Some website owners are more frustrated about Google optimization than for other search engines. They feel it is harder to perform search engine optimization for Google.
Whether you are making direct sales from your website or sales lead generation (or both), optimizing for Google doesn't need to be that hard. In fact, in time you may find it easier to perform SEO for Google than for other search engines.
Remember that Google is Much Smarter than the other Search Engines
Since Google is more intelligent, you have to treat them differently. If you're trying to spam them, their intelligence is going to be a problem for you. If you're playing by the rules and providing valuable content for searchers, then you should have no problem.
What Google wants is valuable content that satisfies their users' search queries. They want searchers to find what they're looking for, not clicking the back button quickly, but who stay on the sites they visit. There are some in the SEO community who believe time your visitors spent on your site is one of the calculations Google uses right now in their algorithm to assign organic rankings.
Whether this is the case or not is really irrelevant: we should all want to deliver quality content that meets our searchers query, keeps them on our sites and that leads to a conversion, a sale or sales lead generation.
Are You Optimizing for Yahoo! Search and Live Search, too?
With Yahoo! Search and Live Search (formerly MSN) you need to have the keyword phrase you optimize for on the page. There may be some exceptions, but this is a solid rule to follow. The order of the keywords makes a difference with them, too.
As an example, with Google, Blue Widget and Widget Blue are treated the same way. Not so with Yahoo! and Live, they are treated as completely different search phrases.
Given the very high market share that Google has, you may want to just optimize for Google and not Yahoo! or Live. After all, depending on whose numbers you're looking at, Google's market share is basically 60% to 70% of all U.S. searches!
(And there are hundreds of other much smaller search engines, with such small market shares that they aren't normally worth worrying about.)
But if you decide to also optimize for Yahoo! Search and for Live Search, then you will likely have to create more pages, to cover all your keyword phrases.

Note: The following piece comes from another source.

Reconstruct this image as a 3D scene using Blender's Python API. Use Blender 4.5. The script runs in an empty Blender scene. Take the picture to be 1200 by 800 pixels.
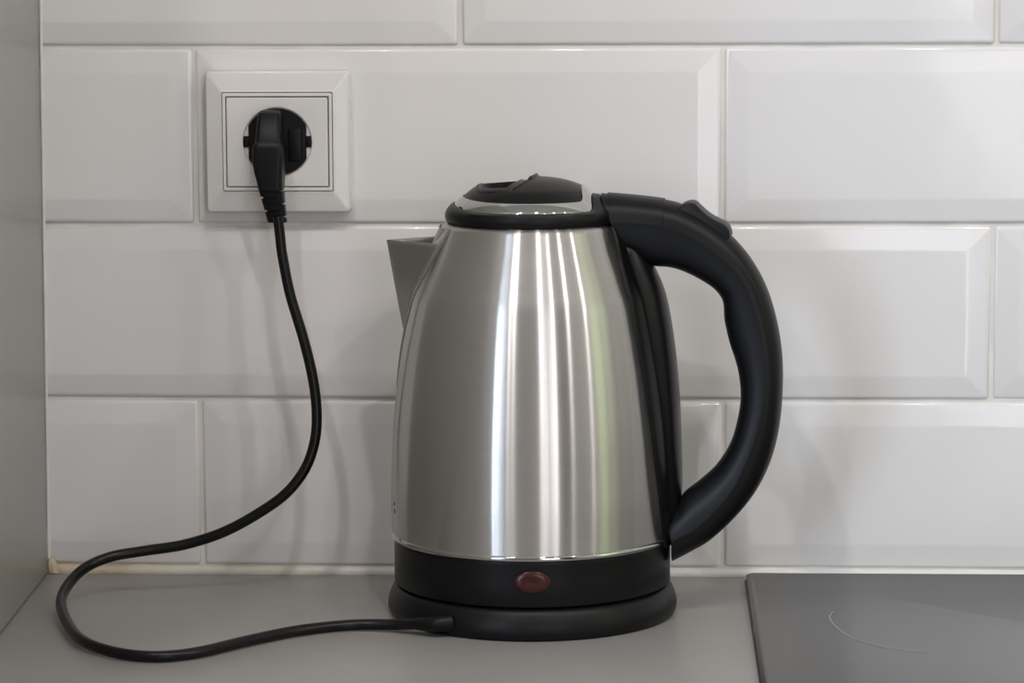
import bpy, bmesh, math, random
from mathutils import Vector, Matrix, noise
random.seed(7)
SC = bpy.context.scene
COL = SC.collection
PI = math.pi
R = math.radians

# ------------------------------------------------------------------ camera
YAW, PITCH, ROLL, FPX = 0.04602, 0.13416, -0.00424, 3549.98
cam_d = bpy.data.cameras.new('camera')
cam = bpy.data.objects.new('camera', cam_d)
COL.objects.link(cam)
cam.location = (-0.04244, -1.72627, 0.36953)
_f = Vector((-math.sin(YAW)*math.cos(PITCH), math.cos(YAW)*math.cos(PITCH), -math.sin(PITCH)))
_r = Vector((math.cos(YAW), math.sin(YAW), 0))
_u = _r.cross(_f)
_r2 = math.cos(ROLL)*_r + math.sin(ROLL)*_u
_u2 = -math.sin(ROLL)*_r + math.cos(ROLL)*_u
cam.rotation_euler = Matrix((_r2, _u2, -_f)).transposed().to_euler()
cam_d.sensor_width = 36.0
cam_d.lens = FPX*36.0/1200.0
cam_d.clip_start = 0.01
SC.camera = cam

# ------------------------------------------------------------------ view and world
SC.view_settings.view_transform = 'Standard'
SC.view_settings.look = 'None'
SC.view_settings.gamma = 1
SC.view_settings.use_curve_mapping = False
SC.view_settings.exposure = 0.30
W = bpy.data.worlds.new('world')
SC.world = W
W.use_nodes = True
W.node_tree.nodes['Background'].inputs[0].default_value = (0.80, 0.88, 1.0, 1)
W.node_tree.nodes['Background'].inputs[1].default_value = 1.0

# ------------------------------------------------------------------ lights of the room
def area(name, loc, target, size, power, col, shape='RECTANGLE', size_y=None, spread=None):
    d = bpy.data.lights.new(name, 'AREA')
    d.shape = shape
    d.size = size
    if size_y: d.size_y = size_y
    d.energy = power
    d.color = col
    if spread: d.spread = spread
    o = bpy.data.objects.new(name, d)
    COL.objects.link(o)
    o.location = loc
    o.rotation_euler = (Vector(target)-Vector(loc)).to_track_quat('-Z', 'Y').to_euler()
    return o
ROOM = dict(x0=-2.3, x1=2.15, y1=-3.4, z0=-0.90, z1=1.75)
# ceiling spots (small round lamps set in the ceiling)
LAMPS = [(-0.50, -1.30), (0.16, -1.22), (0.78, -2.10), (1.00, -1.30), (1.72, -1.15), (-0.85, -2.2)]
for i, (x, y) in enumerate(LAMPS):
    area('ceiling_spot_light', (x, y, ROOM['z1']-0.03), (x, y, -1), 0.07, 5.6, (1.0, 0.955, 0.925), 'DISK')
# daylight through the windows
area('window_daylight', (-1.80, -3.36, 0.55), (-1.2, 0, 0.3), 0.95, 44, (0.70, 0.82, 1.0), size_y=1.5)
area('balcony_door_daylight', (0.85, -3.36, 0.20), (0.5, 0, 0.1), 0.90, 14, (0.96, 0.95, 1.0), size_y=1.9)
area('side_window_daylight', (2.11, -1.02, 0.55), (0.0, -0.6, 0.2), 0.85, 2.8, (0.60, 0.82, 0.32), size_y=1.1)

# ------------------------------------------------------------------ materials
def new_mat(name):
    m = bpy.data.materials.new(name)
    m.use_nodes = True
    nt = m.node_tree
    return m, nt, nt.nodes['Principled BSDF'], nt.nodes['Material Output']
def N(nt, t, **kw):
    n = nt.nodes.new(t)
    for k, v in kw.items(): setattr(n, k, v)
    return n
def coords(nt, scale=(1, 1, 1)):
    tc = N(nt, 'ShaderNodeTexCoord'); mp = N(nt, 'ShaderNodeMapping')
    mp.inputs['Scale'].default_value = scale
    nt.links.new(tc.outputs['Object'], mp.inputs[0])
    return mp.outputs[0]
def noise_tex(nt, vec, scale, detail=3, rough=0.5):
    n = N(nt, 'ShaderNodeTexNoise')
    n.inputs['Scale'].default_value = scale
    n.inputs['Detail'].default_value = detail
    n.inputs['Roughness'].default_value = rough
    nt.links.new(vec, n.inputs['Vector'])
    return n.outputs[0]
def ramp(nt, fac, stops):
    r = N(nt, 'ShaderNodeValToRGB')
    while len(r.color_ramp.elements) < len(stops): r.color_ramp.elements.new(0.5)
    for e, (p, c) in zip(r.color_ramp.elements, stops):
        e.position = p; e.color = (*c, 1) if len(c) == 3 else c
    nt.links.new(fac, r.inputs[0])
    return r.outputs[0]
def bump(nt, fac, strength, dist, bsdf):
    b = N(nt, 'ShaderNodeBump')
    b.inputs['Strength'].default_value = strength
    b.inputs['Distance'].default_value = dist
    nt.links.new(fac, b.inputs['Height'])
    nt.links.new(b.outputs[0], bsdf.inputs['Normal'])
def simple(name, col, rough, metallic=0.0, spec=0.5, coat=0.0, nscale=None, nstr=0.0, ndist=0.0002, var=0.0, vscale=20):
    m, nt, b, out = new_mat(name)
    b.inputs['Base Color'].default_value = (*col, 1)
    b.inputs['Roughness'].default_value = rough
    b.inputs['Metallic'].default_value = metallic
    b.inputs['Specular IOR Level'].default_value = spec
    b.inputs['Coat Weight'].default_value = coat
    v = coords(nt)
    if nscale: bump(nt, noise_tex(nt, v, nscale, 2), nstr, ndist, b)
    if var:
        f = noise_tex(nt, v, vscale, 4)
        c = ramp(nt, f, [(0.3, tuple(x*(1-var) for x in col)), (0.7, tuple(min(1, x*(1+var)) for x in col))])
        nt.links.new(c, b.inputs['Base Color'])
    return m
M = {}
M['tile'] = simple('white_glazed_ceramic', (0.79, 0.778, 0.775), 0.11, spec=0.55, nscale=11, nstr=0.16, ndist=0.004)
M['grout'] = simple('cream_grout', (0.74, 0.72, 0.68), 0.85, nscale=900, nstr=0.5, var=0.10, vscale=30)
M['worktop'] = simple('grey_laminate', (0.34, 0.33, 0.32), 0.34, spec=0.5, nscale=1600, nstr=0.06, var=0.05, vscale=14)
M['panel'] = simple('grey_panel_laminate', (0.375, 0.365, 0.352), 0.30, spec=0.5, nscale=1200, nstr=0.06, var=0.03, vscale=6)
M['panel_edge'] = simple('panel_edge_band', (0.30, 0.285, 0.265), 0.4)
M['plastic'] = simple('matt_black_plastic', (0.0045, 0.0045, 0.005), 0.40, spec=0.22, nscale=3500, nstr=0.12, ndist=0.0001)
M['plastic_lid'] = simple('satin_black_lid', (0.005, 0.005, 0.0055), 0.36, spec=0.22, nscale=3500, nstr=0.12, ndist=0.0001)
M['plastic_soft'] = simple('soft_black_grip', (0.0045, 0.005, 0.0065), 0.40, spec=0.28, nscale=3500, nstr=0.08, ndist=0.0001)
M['plastic_gloss'] = simple('satin_black_plastic', (0.004, 0.004, 0.0045), 0.33, spec=0.2)
M['rubber'] = simple('black_cable_sheath', (0.004, 0.004, 0.0045), 0.30, spec=0.28, nscale=700, nstr=0.05)
M['chrome'] = simple('bright_chrome', (0.50, 0.50, 0.49), 0.07, metallic=1.0)
M['socket'] = simple('white_socket_plastic', (0.76, 0.745, 0.73), 0.14, spec=0.5)
M['socket_well'] = simple('socket_well_plastic', (0.72, 0.70, 0.68), 0.3)
M['hob'] = simple('black_hob_glass', (0.020, 0.020, 0.022), 0.22, spec=0.62, nscale=5, nstr=0.02, ndist=0.002)
M['hob_edge'] = simple('hob_ground_edge', (0.012, 0.012, 0.012), 0.4)
M['print'] = simple('hob_print_glare', (0.30, 0.30, 0.30), 0.5)
M['red'] = simple('dark_red_lens', (0.040, 0.006, 0.005), 0.25, spec=0.4)
M['room'] = simple('painted_wall', (0.36, 0.345, 0.33), 0.9)
M['ceil'] = simple('white_ceiling', (0.75, 0.74, 0.72), 0.9)
M['floor'] = simple('wood_floor', (0.22, 0.16, 0.11), 0.5, var=0.2, vscale=3)
M['dark'] = simple('plain_dark', (0.05, 0.045, 0.04), 0.5)
M['frame'] = simple('white_window_frame', (0.7, 0.7, 0.7), 0.4)
M['green'] = simple('green_curtain_cloth', (0.22, 0.36, 0.07), 0.9)
M['cream'] = simple('cream_curtain_cloth', (0.72, 0.66, 0.56), 0.9)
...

So, as you create more pages for your keywords, you clutter up the Internet, unless those pages are really unique, valuable content. And then there is that duplicate content filter that Google has...you don't want to run afoul of that.
If you do optimize for the other engines, unless the additional content is very unique, you might be advised to keep Google out of those pages (using your robots.txt file).
Knowing that Google is More Intelligent, How do We Optimize Differently for Google?
With Google's use of LSI (Latent Semantic Indexing), your pages do NOT actually have to contain the keyword phrase(s) you're optimizing for. But your pages had better contain words strongly related to your chosen keyword phrases. In fact, it is common to see high ranking pages where the keyword phrase isn't in any of the HTML tags and where it also isn't in the page text, either. Common keyword density numbers for top ranking pages in Google range from 30% all the way down to 0% keyword density.
Why is this and how do we benefit performing Google optimization?
Google is smart enough to understand similar words and phrases (now is when we get to use that word Synonym from English class). Thus, the actual keyword phrase doesn't have to be on the page. But words related to the same theme as your keyword phrases need to be on the page. But if our keywords don't actually have to be on the page for Google to understand the page is about our subject (our keyword phrases), how does Google make that determination?
Off-Page SEO is the Key to Your Google Optimization and to Your Sales Lead Generation
The links from other websites to your Web pages and what these links say about your pages is the KEY to optimizing for Google. Remember, links need to be pointed towards your interior pages, not just to your home page.
And those links need anchor text. Anchor text is the wording that people click on to go to your Web page, when the actual link doesn't show your website url (and file name, if going to an interior page).
Anchor text tells Google (and to a lesser degree, other search engines) what your Web page is about.
Even if the actual keyword phrases aren't used on your page, the theme of the page text should match the anchor text pointed to that page. You want the wording to be compatible and complimentary.
You don't want to confuse Google as to your pages' themes. That can cause real problems.
Quantity Versus Quality
When considering links to your Web pages, quantity is important. You will have to research your competition to give you an idea as to the number of links you may need.
Two tools you can look into are SEO Elite and OptiLink. You can Google both. But MUCH more important is the quality of your links. The better quality your links, the fewer you will need versus your competition.
Part of how you can evaluate quality of potential links to your site is that site's home page Google Page Rank.
Now, Google Page Rank is on a page-basis, not a site-wide basis. But the home page Page Rank can tell you if Google considers that site to be an "authority site".
You can install the free Google toolbar if you haven't already and activate the Page Rank feature. While the information is literally months old, it's the easiest way to view a page's Page Rank.
You want some links to your site from websites with a home page Google Page Rank of at least 5.
One thing you do want to watch: Don't have to high a percentage of your links containing the same anchor text. Aim for no more than 50% of your anchor text to any page being the same exact anchor text.